By Shanelle Matthews, Communications Manager

Disclaimer: I believe, wholeheartedly, in the rehabilitation of formerly incarcerated people and of the welcoming them back into society to participate fully and reach their full potential. I am unreservedly anti-prison and anti-death penalty.

Bruce Reilly and Troy Davis
I frequently make the case that technology and social media have propagated, and with the possibility of anonymity, even encouraged racist behavior. We see it every day in trending topics on Twitter or read about it on websites like But something else that technology has provided is the ability to see, without looking very hard, the color of justice. The unjust execution of Troy Anthony Davis, who was convicted of killing a Savannah police officer over two decades ago but maintained his innocence until his dying moment, brings to the forefront the racial inequity that is sewn irreversibly into the moral fabric of this countries value system.  
This morning I came across the story of Bruce Reilly. Reilly is a White man from Rhode Island who in 1992 pled guilty to murdering a community college professor and served only 12 years of his 20-year sentence.  He is now a first year student at Tulane Law School, an advocate and a writer. Reilly works to help formerly incarcerated people readjust and find jobs once they’re released.  This is good. Reilly committed a crime, pled guilty, rehabilitated himself (whatever that means) and is now pursuing his dreams of becoming an attorney. Great!

What is not great about this is the precarious inequality of racial bias between the two cases that is being permitted under the pretext of state-based legislation.  Reilly’s guilty plea meant little effort for the prosecution in Rhode Island to surface evidence or determine culpability.  The evidence against Davis was suspicious and with seven of the ten witnesses recanting or changing their stories more time should have been spent reevaluating the case. All evidence aside I acknowledge that these are two different cases in two different states with two different sets of circumstances but the indication here is that state based laws that unfairly target people of color need to be harshly reexamined in an effort to form collective judicial parity. What if Reilly had been a Black man living in Georgia at the time of his crime? Would he have faced the death penalty? If Davis were White in Rhode Island, would he still be alive? States should be able to maintain their legal and judicial autonomy but delivering harsher sentences for felons based on race under the pretext of state-based legislation is unconstitutional.

Troy Davis may or may not have committed murder. Bruce Reilly definitely committed murder. Davis is dead; Reilly is studying law at Tulane University. Davis was a Black man, Reilly is White.  I am not a legal professional but as an activist, communicator and concerned citizen I see there is a severe imbalance in the American justice system, one that has been in place for far too long and that continues to devalue the lives of marginalized people like Troy Davis. 

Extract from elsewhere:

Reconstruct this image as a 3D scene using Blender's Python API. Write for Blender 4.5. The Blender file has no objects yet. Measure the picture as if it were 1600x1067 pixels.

Any person with internet access and a desire to read can see these same imbalances everyday online. We have been given access to view, almost unrestrictedly, the unjustifiable way in which Black and Brown people suffer disproportionally harsher sentences than our White counterparts.  The most severe of these are instances like Oscar Grant and Sean Bell where Black and Brown men are executed, on the spot, no trial, and no jury – just death. 

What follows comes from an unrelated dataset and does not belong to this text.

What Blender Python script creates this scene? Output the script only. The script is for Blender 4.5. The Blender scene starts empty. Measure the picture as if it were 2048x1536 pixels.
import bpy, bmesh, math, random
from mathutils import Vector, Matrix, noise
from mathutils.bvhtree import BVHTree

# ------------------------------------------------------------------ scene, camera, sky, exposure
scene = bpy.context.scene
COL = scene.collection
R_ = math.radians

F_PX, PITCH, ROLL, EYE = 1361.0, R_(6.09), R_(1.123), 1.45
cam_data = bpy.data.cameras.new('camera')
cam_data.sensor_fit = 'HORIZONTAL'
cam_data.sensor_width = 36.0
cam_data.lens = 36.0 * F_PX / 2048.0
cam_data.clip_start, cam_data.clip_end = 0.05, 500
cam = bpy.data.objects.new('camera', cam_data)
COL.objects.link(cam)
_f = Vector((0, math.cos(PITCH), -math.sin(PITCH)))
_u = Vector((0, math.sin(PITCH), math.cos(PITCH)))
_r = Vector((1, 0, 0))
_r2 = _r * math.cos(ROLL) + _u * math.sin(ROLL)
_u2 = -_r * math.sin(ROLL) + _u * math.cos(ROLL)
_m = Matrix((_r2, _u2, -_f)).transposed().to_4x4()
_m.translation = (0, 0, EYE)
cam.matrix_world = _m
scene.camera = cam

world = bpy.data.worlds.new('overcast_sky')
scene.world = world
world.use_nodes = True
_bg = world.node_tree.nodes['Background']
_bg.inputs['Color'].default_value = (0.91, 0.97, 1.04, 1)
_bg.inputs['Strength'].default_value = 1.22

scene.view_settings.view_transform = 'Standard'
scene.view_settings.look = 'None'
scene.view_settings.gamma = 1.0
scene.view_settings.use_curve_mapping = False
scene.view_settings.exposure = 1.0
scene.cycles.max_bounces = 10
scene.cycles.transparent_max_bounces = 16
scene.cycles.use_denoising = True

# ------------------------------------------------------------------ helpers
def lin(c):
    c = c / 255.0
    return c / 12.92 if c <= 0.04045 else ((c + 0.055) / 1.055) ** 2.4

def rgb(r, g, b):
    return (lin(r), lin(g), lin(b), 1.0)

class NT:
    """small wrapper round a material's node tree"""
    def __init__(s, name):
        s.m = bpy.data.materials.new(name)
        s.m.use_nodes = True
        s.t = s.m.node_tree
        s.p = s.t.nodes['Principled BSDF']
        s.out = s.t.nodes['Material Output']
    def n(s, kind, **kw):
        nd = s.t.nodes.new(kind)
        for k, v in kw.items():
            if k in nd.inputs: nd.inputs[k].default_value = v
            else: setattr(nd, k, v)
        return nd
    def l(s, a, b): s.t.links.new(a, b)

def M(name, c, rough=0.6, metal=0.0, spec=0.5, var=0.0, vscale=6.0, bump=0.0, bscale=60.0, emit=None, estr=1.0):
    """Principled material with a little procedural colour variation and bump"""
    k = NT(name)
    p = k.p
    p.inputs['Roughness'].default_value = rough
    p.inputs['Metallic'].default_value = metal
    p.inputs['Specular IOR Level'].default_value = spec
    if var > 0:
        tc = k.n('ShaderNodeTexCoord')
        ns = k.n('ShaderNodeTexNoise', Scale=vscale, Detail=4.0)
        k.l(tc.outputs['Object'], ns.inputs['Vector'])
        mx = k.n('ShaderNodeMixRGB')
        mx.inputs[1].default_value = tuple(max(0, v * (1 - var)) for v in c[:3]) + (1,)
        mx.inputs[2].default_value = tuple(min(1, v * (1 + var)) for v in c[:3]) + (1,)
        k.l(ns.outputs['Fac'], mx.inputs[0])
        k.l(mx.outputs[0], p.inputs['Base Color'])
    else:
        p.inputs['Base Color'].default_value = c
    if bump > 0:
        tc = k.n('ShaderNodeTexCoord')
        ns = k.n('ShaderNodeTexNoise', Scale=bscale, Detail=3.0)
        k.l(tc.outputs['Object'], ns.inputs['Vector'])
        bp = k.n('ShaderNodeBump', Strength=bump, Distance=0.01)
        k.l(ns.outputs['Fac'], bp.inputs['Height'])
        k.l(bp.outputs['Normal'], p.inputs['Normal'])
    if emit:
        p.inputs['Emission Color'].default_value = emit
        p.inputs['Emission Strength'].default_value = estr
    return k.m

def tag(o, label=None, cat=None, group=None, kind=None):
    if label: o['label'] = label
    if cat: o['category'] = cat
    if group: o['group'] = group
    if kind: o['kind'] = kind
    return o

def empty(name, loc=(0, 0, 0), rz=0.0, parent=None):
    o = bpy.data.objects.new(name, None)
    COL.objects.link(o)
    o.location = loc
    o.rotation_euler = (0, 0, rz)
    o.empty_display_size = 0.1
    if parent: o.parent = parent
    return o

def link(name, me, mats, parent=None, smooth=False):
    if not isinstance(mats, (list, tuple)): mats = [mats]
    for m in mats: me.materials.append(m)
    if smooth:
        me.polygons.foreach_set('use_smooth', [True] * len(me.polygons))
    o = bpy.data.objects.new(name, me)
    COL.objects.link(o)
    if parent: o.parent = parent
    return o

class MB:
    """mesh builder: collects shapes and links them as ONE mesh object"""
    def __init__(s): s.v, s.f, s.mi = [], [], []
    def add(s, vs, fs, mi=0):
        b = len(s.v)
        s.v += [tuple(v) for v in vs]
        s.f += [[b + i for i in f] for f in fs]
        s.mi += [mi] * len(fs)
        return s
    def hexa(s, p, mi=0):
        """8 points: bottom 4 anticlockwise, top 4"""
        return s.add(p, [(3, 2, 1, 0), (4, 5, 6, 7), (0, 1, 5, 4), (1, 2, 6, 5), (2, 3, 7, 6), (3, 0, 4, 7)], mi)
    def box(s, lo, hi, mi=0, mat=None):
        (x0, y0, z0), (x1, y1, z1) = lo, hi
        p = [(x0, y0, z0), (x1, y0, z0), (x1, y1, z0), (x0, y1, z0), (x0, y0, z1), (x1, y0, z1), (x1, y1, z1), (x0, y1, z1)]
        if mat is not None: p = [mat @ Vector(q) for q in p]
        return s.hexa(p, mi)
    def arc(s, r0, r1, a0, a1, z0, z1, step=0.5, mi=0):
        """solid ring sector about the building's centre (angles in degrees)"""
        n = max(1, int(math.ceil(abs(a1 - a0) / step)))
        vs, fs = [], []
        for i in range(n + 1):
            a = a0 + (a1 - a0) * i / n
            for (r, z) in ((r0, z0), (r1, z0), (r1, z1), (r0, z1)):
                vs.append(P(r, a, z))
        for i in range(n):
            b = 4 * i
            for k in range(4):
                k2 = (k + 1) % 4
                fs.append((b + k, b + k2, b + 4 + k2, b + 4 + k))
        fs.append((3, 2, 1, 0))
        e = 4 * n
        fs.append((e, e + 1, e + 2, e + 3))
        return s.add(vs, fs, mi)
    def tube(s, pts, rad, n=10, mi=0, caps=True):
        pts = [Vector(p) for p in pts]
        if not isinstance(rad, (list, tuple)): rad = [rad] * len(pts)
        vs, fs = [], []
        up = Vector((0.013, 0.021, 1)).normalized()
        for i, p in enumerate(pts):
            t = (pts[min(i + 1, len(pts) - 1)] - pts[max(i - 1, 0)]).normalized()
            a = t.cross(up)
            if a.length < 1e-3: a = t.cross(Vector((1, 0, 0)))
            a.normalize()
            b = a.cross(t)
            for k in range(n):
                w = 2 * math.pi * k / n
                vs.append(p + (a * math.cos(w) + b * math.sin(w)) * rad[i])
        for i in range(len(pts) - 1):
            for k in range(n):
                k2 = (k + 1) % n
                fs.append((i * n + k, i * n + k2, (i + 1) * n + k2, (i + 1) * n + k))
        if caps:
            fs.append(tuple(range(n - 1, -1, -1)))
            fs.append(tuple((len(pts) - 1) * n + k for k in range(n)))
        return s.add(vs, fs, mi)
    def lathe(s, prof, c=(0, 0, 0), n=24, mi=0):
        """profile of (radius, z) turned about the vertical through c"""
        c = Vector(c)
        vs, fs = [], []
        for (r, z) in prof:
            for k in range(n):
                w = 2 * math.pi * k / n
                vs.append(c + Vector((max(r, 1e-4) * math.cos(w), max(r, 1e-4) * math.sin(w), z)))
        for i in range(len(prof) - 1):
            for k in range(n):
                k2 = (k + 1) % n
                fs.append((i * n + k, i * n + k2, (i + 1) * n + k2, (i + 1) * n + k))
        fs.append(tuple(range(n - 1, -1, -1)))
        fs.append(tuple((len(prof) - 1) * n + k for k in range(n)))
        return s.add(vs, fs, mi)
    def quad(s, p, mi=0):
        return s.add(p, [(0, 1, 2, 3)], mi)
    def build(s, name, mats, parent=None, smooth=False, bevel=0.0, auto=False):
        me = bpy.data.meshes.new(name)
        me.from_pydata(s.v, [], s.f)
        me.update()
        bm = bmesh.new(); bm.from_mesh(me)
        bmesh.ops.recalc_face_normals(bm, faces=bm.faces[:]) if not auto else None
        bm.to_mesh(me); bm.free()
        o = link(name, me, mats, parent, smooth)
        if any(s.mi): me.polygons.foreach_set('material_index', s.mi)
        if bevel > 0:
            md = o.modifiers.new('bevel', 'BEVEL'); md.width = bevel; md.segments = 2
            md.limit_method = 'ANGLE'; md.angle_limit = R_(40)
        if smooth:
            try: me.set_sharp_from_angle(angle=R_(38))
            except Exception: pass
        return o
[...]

What can you do? Advocate. Share stories like this through your social networks, sign petitions, write to your state representatives asking for fair and balanced laws that determine guilt based on evidence not on race. All of the bureaucracy aside this case collectively forged a virtual stance of solidarity between people from all over the globe which is great because we are all responsible for each other as brothers and sisters of the human race. It is important to remember that no one individual is entirely exempt from injustice - we can all fall victim to an unjust system.